Yaratılan fiilî durumun siyasî sonuçları (!) üzerine de düşünülmelidir. Türkiye’de barındırılan ve Suriye’de bakılanlar vatandaşlığa mı alınacaktır? Hadi Türkiye’de yaşayanlar alındı, sınırların ötesindekiler nasıl olacak? Yoksa o topraklar Türkiye’ye katılmak mı isteniyor? Her ikisi de sonu bilinmez bir macera demektir.
Eğer hedef sadece Türkiye’deki Suriyelileri vatandaş yapmaksa bu nasıl olacak? Türk vatandaşlığına mı geçirilecek yoksa Arap kimliğiyle mi olacak? İnsanlar ben Türk olmak istemiyorum, beni kendi kimliğimle alıyorsanız alın yoksa ben bu şekilde kalmak istiyorum derlerse, anayasayı mı değişeceksiniz? Bunlar da sonu karanlık maceranın başka yönleri…

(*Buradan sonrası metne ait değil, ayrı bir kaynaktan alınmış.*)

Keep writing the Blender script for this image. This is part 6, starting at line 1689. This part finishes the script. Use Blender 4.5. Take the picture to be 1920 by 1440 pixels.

Kendinize gelin efendiler. Bu devlet Türklerindir. Egemenliğin sahibi Türk Milletidir. Egemenlik de tıpkı namus gibidir ve ortaklık kabul etmez. Türk Milleti de namusuna çok ama çok düşkündür. Birilerinin bu dergiyi çıkaranlara, Türkiye’nin onların babalarından veraset yoluyla intikal eden mülklerinden birisi olmadığını da hatırlatması gerekiyor. Kendi mülklerini kime isterlerse verirler, kiminle arzu ederlerse onunla paylaşırlar, kimi isterlerse onu misafir ederler.

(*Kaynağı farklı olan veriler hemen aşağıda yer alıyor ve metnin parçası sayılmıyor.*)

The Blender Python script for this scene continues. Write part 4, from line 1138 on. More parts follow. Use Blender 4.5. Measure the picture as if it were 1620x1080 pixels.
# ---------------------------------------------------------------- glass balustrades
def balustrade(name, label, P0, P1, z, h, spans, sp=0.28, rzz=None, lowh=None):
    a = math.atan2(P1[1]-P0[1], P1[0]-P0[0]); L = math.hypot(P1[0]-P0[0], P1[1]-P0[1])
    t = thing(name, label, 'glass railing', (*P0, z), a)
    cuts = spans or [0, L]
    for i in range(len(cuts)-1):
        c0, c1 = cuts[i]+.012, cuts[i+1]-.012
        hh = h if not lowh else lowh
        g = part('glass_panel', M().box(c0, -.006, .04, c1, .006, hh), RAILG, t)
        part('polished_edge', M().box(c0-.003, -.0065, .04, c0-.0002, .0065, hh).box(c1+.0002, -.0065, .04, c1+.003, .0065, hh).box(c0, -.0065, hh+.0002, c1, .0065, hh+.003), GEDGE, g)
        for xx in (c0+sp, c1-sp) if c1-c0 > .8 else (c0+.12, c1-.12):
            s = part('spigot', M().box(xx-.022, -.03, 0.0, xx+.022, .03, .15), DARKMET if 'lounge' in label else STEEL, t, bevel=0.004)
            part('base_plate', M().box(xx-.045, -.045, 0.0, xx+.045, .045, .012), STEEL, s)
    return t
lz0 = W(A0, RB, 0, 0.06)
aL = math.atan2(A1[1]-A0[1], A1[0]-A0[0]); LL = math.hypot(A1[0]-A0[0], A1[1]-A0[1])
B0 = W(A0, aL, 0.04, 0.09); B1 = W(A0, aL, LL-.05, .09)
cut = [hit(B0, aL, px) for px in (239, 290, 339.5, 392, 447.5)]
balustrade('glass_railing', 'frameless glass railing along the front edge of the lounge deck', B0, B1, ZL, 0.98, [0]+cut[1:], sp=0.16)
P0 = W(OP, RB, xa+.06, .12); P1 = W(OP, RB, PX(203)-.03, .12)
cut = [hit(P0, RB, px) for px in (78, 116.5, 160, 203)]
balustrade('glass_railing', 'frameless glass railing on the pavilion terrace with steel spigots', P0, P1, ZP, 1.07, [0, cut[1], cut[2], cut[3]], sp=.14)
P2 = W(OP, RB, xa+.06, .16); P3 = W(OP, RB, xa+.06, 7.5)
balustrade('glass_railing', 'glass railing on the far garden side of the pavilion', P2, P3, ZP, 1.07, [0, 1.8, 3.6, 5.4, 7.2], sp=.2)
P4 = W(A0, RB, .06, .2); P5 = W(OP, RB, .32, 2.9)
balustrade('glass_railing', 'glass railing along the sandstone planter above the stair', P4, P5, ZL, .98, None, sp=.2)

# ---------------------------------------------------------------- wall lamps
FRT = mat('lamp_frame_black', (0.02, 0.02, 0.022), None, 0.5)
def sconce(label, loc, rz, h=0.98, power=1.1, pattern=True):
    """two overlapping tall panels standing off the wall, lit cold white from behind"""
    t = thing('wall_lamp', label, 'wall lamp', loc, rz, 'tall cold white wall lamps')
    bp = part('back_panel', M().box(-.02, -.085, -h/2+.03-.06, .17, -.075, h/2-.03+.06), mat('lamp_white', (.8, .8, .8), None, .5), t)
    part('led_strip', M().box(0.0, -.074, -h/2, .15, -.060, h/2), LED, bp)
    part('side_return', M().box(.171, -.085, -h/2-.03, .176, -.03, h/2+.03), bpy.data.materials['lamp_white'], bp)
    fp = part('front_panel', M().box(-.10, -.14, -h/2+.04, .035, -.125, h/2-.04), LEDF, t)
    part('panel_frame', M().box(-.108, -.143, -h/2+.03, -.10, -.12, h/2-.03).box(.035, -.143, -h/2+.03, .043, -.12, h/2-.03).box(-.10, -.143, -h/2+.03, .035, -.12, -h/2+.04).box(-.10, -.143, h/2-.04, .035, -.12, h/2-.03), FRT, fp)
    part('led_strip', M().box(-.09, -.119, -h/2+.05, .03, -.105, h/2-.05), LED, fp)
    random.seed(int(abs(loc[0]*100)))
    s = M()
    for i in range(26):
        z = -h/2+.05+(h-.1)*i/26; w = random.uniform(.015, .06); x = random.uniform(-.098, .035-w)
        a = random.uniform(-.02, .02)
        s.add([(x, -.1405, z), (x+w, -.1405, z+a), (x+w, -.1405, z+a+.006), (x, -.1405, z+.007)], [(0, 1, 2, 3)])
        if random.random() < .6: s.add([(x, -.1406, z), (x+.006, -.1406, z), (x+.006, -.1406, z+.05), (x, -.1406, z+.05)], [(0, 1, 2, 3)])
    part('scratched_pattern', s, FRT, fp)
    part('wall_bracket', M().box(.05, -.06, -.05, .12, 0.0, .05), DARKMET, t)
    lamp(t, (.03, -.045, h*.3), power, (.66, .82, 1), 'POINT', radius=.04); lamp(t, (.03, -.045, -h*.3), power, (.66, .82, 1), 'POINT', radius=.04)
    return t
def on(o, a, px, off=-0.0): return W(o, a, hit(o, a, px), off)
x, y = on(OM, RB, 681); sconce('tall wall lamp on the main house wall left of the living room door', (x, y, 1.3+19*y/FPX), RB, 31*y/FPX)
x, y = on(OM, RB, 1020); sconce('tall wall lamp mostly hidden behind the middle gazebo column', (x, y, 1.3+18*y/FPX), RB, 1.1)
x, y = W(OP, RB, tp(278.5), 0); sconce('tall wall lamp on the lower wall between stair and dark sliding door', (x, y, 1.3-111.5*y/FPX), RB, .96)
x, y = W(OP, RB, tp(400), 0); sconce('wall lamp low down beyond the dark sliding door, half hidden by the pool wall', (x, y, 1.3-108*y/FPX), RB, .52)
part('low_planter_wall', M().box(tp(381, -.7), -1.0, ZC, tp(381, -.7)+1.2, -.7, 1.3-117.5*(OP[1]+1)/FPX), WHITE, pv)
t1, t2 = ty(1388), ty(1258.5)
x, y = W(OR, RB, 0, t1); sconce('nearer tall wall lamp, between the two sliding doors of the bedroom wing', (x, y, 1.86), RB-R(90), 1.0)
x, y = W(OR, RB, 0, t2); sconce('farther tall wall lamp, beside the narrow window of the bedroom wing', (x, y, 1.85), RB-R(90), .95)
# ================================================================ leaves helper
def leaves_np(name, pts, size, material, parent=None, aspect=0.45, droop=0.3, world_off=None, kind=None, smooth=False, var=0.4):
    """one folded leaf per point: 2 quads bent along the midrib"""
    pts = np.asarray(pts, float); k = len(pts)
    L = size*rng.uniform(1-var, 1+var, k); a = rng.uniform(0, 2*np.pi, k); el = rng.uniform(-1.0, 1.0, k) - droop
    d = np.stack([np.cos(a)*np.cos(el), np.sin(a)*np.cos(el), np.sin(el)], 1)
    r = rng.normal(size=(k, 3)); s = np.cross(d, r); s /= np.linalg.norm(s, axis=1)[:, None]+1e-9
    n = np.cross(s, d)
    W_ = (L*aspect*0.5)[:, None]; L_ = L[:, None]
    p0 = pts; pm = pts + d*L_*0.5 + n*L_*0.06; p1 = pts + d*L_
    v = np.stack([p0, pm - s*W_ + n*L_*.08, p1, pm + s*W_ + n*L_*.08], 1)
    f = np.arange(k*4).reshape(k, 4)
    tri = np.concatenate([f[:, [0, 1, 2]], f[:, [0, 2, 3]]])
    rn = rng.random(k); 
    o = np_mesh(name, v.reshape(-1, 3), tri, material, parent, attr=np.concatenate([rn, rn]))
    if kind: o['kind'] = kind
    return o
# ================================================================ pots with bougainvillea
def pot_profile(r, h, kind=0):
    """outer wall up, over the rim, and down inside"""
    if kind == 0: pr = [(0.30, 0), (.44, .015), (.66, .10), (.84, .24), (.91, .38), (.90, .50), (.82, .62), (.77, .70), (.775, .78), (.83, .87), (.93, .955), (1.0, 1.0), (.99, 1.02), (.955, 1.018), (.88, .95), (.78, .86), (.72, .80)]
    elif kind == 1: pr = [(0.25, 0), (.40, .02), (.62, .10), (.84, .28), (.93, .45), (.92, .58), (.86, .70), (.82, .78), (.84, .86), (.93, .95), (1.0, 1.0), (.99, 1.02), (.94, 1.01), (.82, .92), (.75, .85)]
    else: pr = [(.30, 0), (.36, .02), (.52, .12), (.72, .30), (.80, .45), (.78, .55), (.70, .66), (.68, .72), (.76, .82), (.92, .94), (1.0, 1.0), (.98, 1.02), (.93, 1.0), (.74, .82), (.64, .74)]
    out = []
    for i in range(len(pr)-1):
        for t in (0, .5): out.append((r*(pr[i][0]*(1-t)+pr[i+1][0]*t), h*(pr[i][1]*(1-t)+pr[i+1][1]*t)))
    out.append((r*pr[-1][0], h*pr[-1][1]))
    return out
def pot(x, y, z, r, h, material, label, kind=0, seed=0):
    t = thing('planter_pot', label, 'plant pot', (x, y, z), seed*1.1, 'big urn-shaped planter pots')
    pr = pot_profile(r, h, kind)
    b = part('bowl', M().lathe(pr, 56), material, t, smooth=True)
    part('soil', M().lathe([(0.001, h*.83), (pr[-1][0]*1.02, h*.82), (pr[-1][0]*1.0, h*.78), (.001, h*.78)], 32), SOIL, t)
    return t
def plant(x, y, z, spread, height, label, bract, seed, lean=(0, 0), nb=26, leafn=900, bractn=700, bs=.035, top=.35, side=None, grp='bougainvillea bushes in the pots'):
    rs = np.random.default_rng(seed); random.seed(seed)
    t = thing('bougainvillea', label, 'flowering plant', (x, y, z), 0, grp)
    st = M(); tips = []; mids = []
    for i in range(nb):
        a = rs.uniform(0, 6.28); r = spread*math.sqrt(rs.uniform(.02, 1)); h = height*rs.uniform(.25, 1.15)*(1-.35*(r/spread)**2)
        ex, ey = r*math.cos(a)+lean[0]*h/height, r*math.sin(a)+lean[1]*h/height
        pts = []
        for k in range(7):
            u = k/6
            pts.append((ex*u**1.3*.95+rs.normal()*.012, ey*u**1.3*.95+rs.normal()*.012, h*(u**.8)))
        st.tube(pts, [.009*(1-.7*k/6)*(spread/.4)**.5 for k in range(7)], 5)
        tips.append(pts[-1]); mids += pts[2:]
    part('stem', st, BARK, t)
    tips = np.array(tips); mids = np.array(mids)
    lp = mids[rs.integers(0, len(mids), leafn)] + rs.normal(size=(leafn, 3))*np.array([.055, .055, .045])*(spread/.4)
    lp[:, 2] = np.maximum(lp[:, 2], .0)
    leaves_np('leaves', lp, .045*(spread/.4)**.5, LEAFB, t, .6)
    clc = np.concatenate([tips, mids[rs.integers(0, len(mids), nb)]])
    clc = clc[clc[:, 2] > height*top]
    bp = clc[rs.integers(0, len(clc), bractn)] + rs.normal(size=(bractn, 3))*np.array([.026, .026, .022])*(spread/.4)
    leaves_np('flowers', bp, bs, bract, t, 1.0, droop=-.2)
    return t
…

Kahramanmaraş Büyükşehir Belediyesi Türk Milletini ilgilendiren konularda sınırlarını aşmamalıdır. Yerel yönetimin beş yıllığına emanetçisidirler. Türkiye’nin misafirleri olan Geçici Koruma Altındaki Suriyeliler kendi topraklarına dönmeli ve mutlu bir şekilde yaşamalıdırlar. Artık Türkiye’nin ve Türk Milletinin yüksek çıkarlarına hizmet zamanıdır.